=== DATA SECTION ===

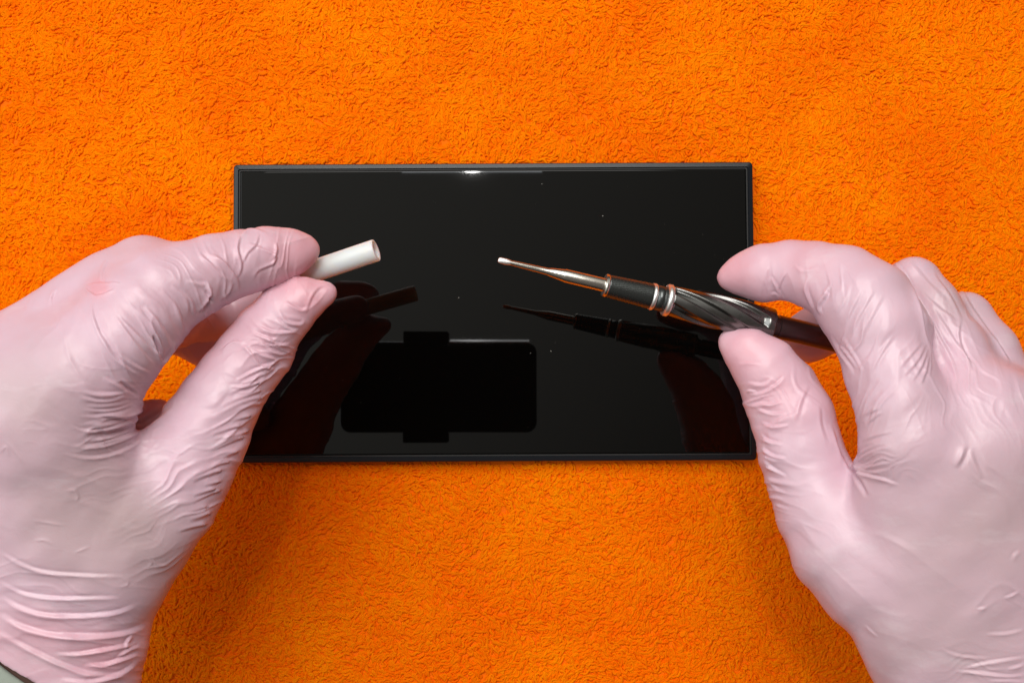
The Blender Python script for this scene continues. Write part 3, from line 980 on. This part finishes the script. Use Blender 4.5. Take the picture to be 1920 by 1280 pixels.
    ck = [(500, 490, 60, 70, 100, 13, .35, 1), (400, 520, 70, 80, 60, 15, .45, 2), (320, 610, 70, 60, 55, 14, .5, 3), (210, 640, 90, 90, 60, 22, .35, 4),
          (190, 770, 110, 70, 12, 12, .45, 5), (520, 620, 45, 70, 20, 11, .5, 6), (490, 690, 60, 60, -20, 12, .55, 7), (430, 810, 60, 90, -28, 13, .5, 8),
          (370, 930, 60, 120, -32, 15, .55, 9), (310, 1050, 60, 90, -30, 14, .28, 10), (150, 1120, 220, 60, 8, 18, .2, 11), (150, 1220, 200, 60, 10, 16, .6, 12),
          (110, 600, 60, 80, 110, 20, .25, 13), (240, 490, 90, 50, -10, 24, .2, 14), (230, 880, 110, 50, -15, 12, .2, 15), (120, 960, 160, 100, 20, 40, .2, 16)]
    finish_hand("glove", D, fld, root, fo, tb, 5, ck)
    # bare wrist, shade put into its dark colour, and the pale sleeve just inside the lower corner
    ax_dir = np.array([nn[0], nn[1], -0.03])
    c0 = P(88, 1218, 99)
    skin = simple("shaded_wrist_skin", (0.20, 0.10, 0.07), 0.6)
    cloth = simple("pale_sleeve_cloth", (0.30, 0.34, 0.29), .9, bump=(900, .0002))
    V, Fc = lathe(c0 - ax_dir * 6, c0 + ax_dir * 60, [(0, 14), (4, 20), (66, 22)], 48, squash=lambda t: .72)
    mesh_obj("wrist", V, Fc, skin, root)
    prof = [(11.4, 23.0), (10.8, 24.6), (11.2, 25.4), (12, 26.2), (30, 27.5), (62, 28.5)]
    V, Fc = lathe(c0 - ax_dir * 6, c0 + ax_dir * 60, prof, 64, cap0=False, squash=lambda t: .72)
    mesh_obj("sleeve", V, Fc, cloth, root)
    return root


root_left = build_left()


def build_right():
    lo = P(1300, 1400, 60); hi = P(2120, 400, 60)
    fld = Field((lo[0], lo[1], 30.0), (hi[0], hi[1] + 4, 165.0), 0.76)
    index = fld.chain([(1365, 520, 94, 22), (1392, 516, 95, 39), (1430, 513, 97, 53), (1480, 506, 100, 54), (1530, 516, 104, 62), (1580, 536, 108, 74),
                       (1618, 568, 111, 87), (1652, 622, 114, 88), (1668, 692, 117, 82), (1690, 760, 119, 84), (1708, 830, 120, 92), (1725, 900, 115, 108, .85), (1750, 1000, 106, 120, .75)], .92, 2)
    middle = fld.chain([(1712, 535, 97, 52), (1740, 585, 101, 62), (1780, 665, 107, 70), (1820, 750, 112, 80), (1850, 840, 114, 95)], .92, 3)
    mdist = fld.chain([(1712, 535, 92, 50), (1640, 565, 80, 55), (1575, 598, 72, 54), (1517, 630, 68, 49)], .95, 3)
    ring = fld.chain([(1808, 600, 90, 54), (1840, 664, 94, 66), (1890, 760, 100, 72), (1930, 860, 106, 90)], .92, 3)
    rdist = fld.chain([(1808, 600, 86, 48), (1740, 650, 70, 46), (1680, 700, 62, 40)], .95, 3)
    pinky = fld.chain([(1925, 745, 80, 45), (1950, 820, 88, 58), (1990, 920, 96, 80)], .92, 3)
    thumb = fld.chain([(1373, 642, 93, 28), (1400, 659, 94, 44), (1434, 690, 95, 59), (1462, 732, 95, 69), (1485, 782, 96, 76), (1500, 840, 97, 77), (1522, 902, 98, 79),
                       (1548, 960, 100, 90), (1584, 1018, 102, 104), (1642, 1068, 104, 118), (1712, 1118, 105, 128)], .88, 2)
    palm = fld.chain([(1770, 930, 112, 135, .66), (1800, 1020, 111, 165, .55), (1820, 1110, 108, 180, .52), (1850, 1200, 105, 175, .54), (1900, 1330, 102, 170, .58)], .6, 8, 36)
    side = fld.chain([(1900, 900, 108, 120, .65), (1960, 1020, 103, 150, .6), (1980, 1150, 100, 150, .6)], .6, 8, 36)
    kn1 = fld.chain([(1790, 850, 118, 62, .8), (1795, 960, 112, 72, .7)], .9, 4)
    kn2 = fld.chain([(1880, 800, 114, 52, .9), (1890, 900, 108, 60, .7)], .9, 4)
    palm = smin(palm, side, 14); palm = smin(smin(palm, kn1, 20), kn2, 16)
    D = smin(index, palm, 11)
    th = smin(thumb, palm, 9)
    D = smin(D, th, .8)
    mid = smin(smin(middle, mdist, 3), palm, 10); rg = smin(smin(ring, rdist, 3), palm, 10); pk = smin(pinky, palm, 10)
    D = smin(D, smin(smin(mid, rg, 7), pk, 12), 2.5)
    root = empty("gloved_hand", P(1750, 900, 105), "hand in a pink rubber glove holding the screwdriver, right side of the picture", "hand")
    root['_org'] = list(P(1750, 900, 105))
    rng = np.random.default_rng(23)
    A = lambda pts: [(1280 + x / 2.6667, 420 + y / 2.6667) for x, y in pts]
    B = lambda pts: [(1280 + x / 2.783, 820 + y / 2.783) for x, y in pts]
    fo = []
    def ad(pts, amp, w, kind='fold', taper=True): fo.append((pts, amp, w, kind, taper))
    for pts, a_, w_ in (([(445, 262), (470, 310), (500, 370)], .8, 4.5), ([(520, 240), (495, 290), (485, 330)], .5, 4), ([(630, 270), (620, 320), (640, 390), (660, 430)], .6, 5),
                        ([(740, 300), (715, 360), (690, 410), (700, 450)], .9, 5), ([(710, 330), (725, 350), (715, 380)], .5, 3.5), ([(440, 350), (470, 345), (495, 375)], .4, 4),
                        ([(560, 200), (600, 230), (680, 215)], .3, 5), ([(430, 210), (425, 260), (440, 300)], .25, 6), ([(840, 300), (820, 380), (780, 450)], .25, 6),
                        ([(900, 320), (850, 430), (800, 520)], .3, 6), ([(960, 330), (900, 440), (840, 560)], .3, 6), ([(1010, 350), (930, 500), (870, 620)], .25, 7),
                        ([(1060, 560), (1000, 640), (950, 740)], .35, 6), ([(1220, 600), (1170, 690), (1110, 760)], .35, 5), ([(1230, 620), (1190, 720), (1150, 790)], .4, 5),
                        ([(1235, 640), (1215, 740), (1190, 810)], .4, 5), ([(1200, 590), (1140, 660), (1090, 720)], .3, 5),
                        ([(740, 560), (770, 620), (830, 700), (850, 760)], .5, 5), ([(760, 600), (820, 640), (870, 720)], .4, 5), ([(800, 560), (850, 640), (900, 740)], .3, 6),
                        ([(1050, 170), (1110, 250), (1150, 330), (1190, 440), (1220, 560), (1245, 640), (1240, 760)], .9, 5),
                        ([(1150, 300), (1210, 440), (1290, 570), (1350, 680), (1385, 800)], .7, 6), ([(1240, 400), (1320, 520), (1420, 660), (1470, 760)], .6, 6),
                        ([(1390, 480), (1385, 560), (1420, 660), (1450, 740)], .7, 5), ([(1380, 300), (1450, 420), (1520, 520), (1600, 640)], .6, 6),
                        ([(1550, 550), (1590, 620), (1640, 700)], .6, 5), ([(1250, 230), (1340, 370), (1400, 490)], .5, 6), ([(1190, 330), (1280, 420), (1370, 490)], .5, 6),
                        ([(1130, 180), (1230, 290), (1330, 400)], .4, 7),
                        ([(990, 920), (930, 950), (905, 1000)], .5, 5), ([(960, 910), (930, 935), (900, 970)], .4, 4), ([(1000, 940), (940, 985), (905, 1030)], .4, 5),
                        ([(1050, 1040), (970, 1060), (900, 1090)], .35, 5)):
        ad(A(pts), a_, w_)
    for L in bundle(A([(850, 1190), (890, 1140), (960, 1100), (1060, 1060)]), A([(870, 1230), (940, 1260), (1020, 1270), (1110, 1265)]), 6, rng): ad(L, .5, 5, 'fold', 'end')
    ad(B([(800, 0), (850, 100), (900, 190), (965, 310)]), .9, 6, 'groove')
    ad(B([(900, 185), (1000, 200), (1130, 245)]), .5, 5)
    # thumb folds
    for pts, a_, w_ in (([(330, 850), (400, 840), (470, 800), (510, 760)], .6, 5), ([(345, 905), (400, 895), (440, 900), (500, 880)], .8, 5), ([(370, 920), (440, 945), (520, 940)], .7, 5),
                        ([(390, 990), (450, 1010), (530, 1000)], .6, 5), ([(390, 1050), (430, 1080), (500, 1100)], .6, 5), ([(325, 790), (400, 800), (450, 770)], .4, 5),
                        ([(280, 700), (330, 690), (390, 700)], .3, 5), ([(400, 1110), (440, 1150), (520, 1170)], .5, 5), ([(640, 800), (600, 880), (580, 960)], .3, 7),
                        ([(680, 900), (690, 1000), (720, 1100)], .4, 7), ([(740, 1000), (770, 1100), (800, 1200)], .5, 6), ([(620, 830), (590, 900), (560, 1000)], .3, 7),
                        ([(410, 1170), (450, 1220), (520, 1260)], .5, 5), ([(315, 840), (330, 830), (370, 835)], .5, 4)):
        ad(A(pts), a_, w_)
    for L in bundle(B([(415, 0), (450, 20), (500, 40)]), B([(480, 340), (520, 360), (560, 370)]), 8, rng): ad(L, .4, 5, 'fold', 'end')
    for pts, a_, w_ in (([(1480, 40), (1460, 100), (1430, 160)], .8, 9), ([(1500, 60), (1530, 140), (1570, 210)], .6, 9), ([(1420, 1215), (1560, 1225), (1700, 1240), (1781, 1230)], .6, 5),
                        ([(1580, 1020), (1680, 1020), (1781, 1000)], .4, 5), ([(1530, 890), (1560, 885), (1580, 880)], .3, 4), ([(1670, 830), (1710, 820), (1750, 800)], .4, 4),
                        ([(1450, 1205), (1600, 1170), (1781, 1140)], .5, 5), ([(1350, 1100), (1450, 1135), (1600, 1150)], .3, 5), ([(1690, 1200), (1740, 1190), (1781, 1175)], .4, 5),
                        ([(1600, 1260), (1700, 1262), (1781, 1270)], .4, 5), ([(1720, 640), (1730, 610), (1760, 590)], .3, 6), ([(950, 980), (980, 1010), (1020, 1040)], .2, 4)):
        ad(B(pts), a_, w_)
    tb = [(1380, 515, 60, .95), (1395, 665, 60, .95), (1450, 740, 60, .75), (1500, 500, 60, .7), (1760, 1000, 150, .26), (1900, 950, 120, .12), (1700, 1150, 120, .28),  # pinker fingertips; low values over the palm also put its shade into the colour
          (1580, 980, 60, .5), (1650, 560, 80, .4), (1850, 1150, 150, .18), (1790, 560, 60, .25)]
    ck = [(1450, 520, 40, 60, 80, 15, .3, 21), (1550, 540, 50, 60, 75, 14, .35, 22), (1620, 640, 60, 90, 110, 14, .35, 23), (1640, 760, 60, 80, 110, 15, .35, 24),
          (1430, 780, 60, 80, -15, 13, .5, 25), (1450, 890, 60, 100, 10, 14, .45, 26), (1500, 720, 60, 60, 60, 18, .3, 27), (1650, 860, 60, 50, -20, 11, .3, 28),
          (1740, 720, 80, 50, 65, 13, .28, 29), (1800, 650, 110, 50, 62, 13, .3, 30), (1870, 720, 110, 50, 62, 14, .25, 31), (1860, 1245, 120, 40, 0, 14, .14, 32),
          (1880, 1130, 120, 70, -8, 26, .2, 33), (1700, 1050, 130, 130, 40, 45, .18, 34), (1490, 1000, 50, 90, 30, 16, .3, 35), (1830, 880, 80, 60, 60, 22, .3, 36)]
    finish_hand("glove", D, fld, root, fo, tb, 9, ck)
    return root


root_right = build_right()


for o in bpy.data.objects:
    if '_org' in o: del o['_org']
print("script", time.time() - T0)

===

### WHAT IS ASKED
Repeat the lines of the listing above verbatim, beginning at its first line and ending at the line containing "root_left = build_left()", which is included. Omit pictures.

### WRITTEN RESPONSE
The Blender Python script for this scene continues. Write part 3, from line 980 on. This part finishes the script. Use Blender 4.5. Take the picture to be 1920 by 1280 pixels.
    ck = [(500, 490, 60, 70, 100, 13, .35, 1), (400, 520, 70, 80, 60, 15, .45, 2), (320, 610, 70, 60, 55, 14, .5, 3), (210, 640, 90, 90, 60, 22, .35, 4),
          (190, 770, 110, 70, 12, 12, .45, 5), (520, 620, 45, 70, 20, 11, .5, 6), (490, 690, 60, 60, -20, 12, .55, 7), (430, 810, 60, 90, -28, 13, .5, 8),
          (370, 930, 60, 120, -32, 15, .55, 9), (310, 1050, 60, 90, -30, 14, .28, 10), (150, 1120, 220, 60, 8, 18, .2, 11), (150, 1220, 200, 60, 10, 16, .6, 12),
          (110, 600, 60, 80, 110, 20, .25, 13), (240, 490, 90, 50, -10, 24, .2, 14), (230, 880, 110, 50, -15, 12, .2, 15), (120, 960, 160, 100, 20, 40, .2, 16)]
    finish_hand("glove", D, fld, root, fo, tb, 5, ck)
    # bare wrist, shade put into its dark colour, and the pale sleeve just inside the lower corner
    ax_dir = np.array([nn[0], nn[1], -0.03])
    c0 = P(88, 1218, 99)
    skin = simple("shaded_wrist_skin", (0.20, 0.10, 0.07), 0.6)
    cloth = simple("pale_sleeve_cloth", (0.30, 0.34, 0.29), .9, bump=(900, .0002))
    V, Fc = lathe(c0 - ax_dir * 6, c0 + ax_dir * 60, [(0, 14), (4, 20), (66, 22)], 48, squash=lambda t: .72)
    mesh_obj("wrist", V, Fc, skin, root)
    prof = [(11.4, 23.0), (10.8, 24.6), (11.2, 25.4), (12, 26.2), (30, 27.5), (62, 28.5)]
    V, Fc = lathe(c0 - ax_dir * 6, c0 + ax_dir * 60, prof, 64, cap0=False, squash=lambda t: .72)
    mesh_obj("sleeve", V, Fc, cloth, root)
    return root


root_left = build_left()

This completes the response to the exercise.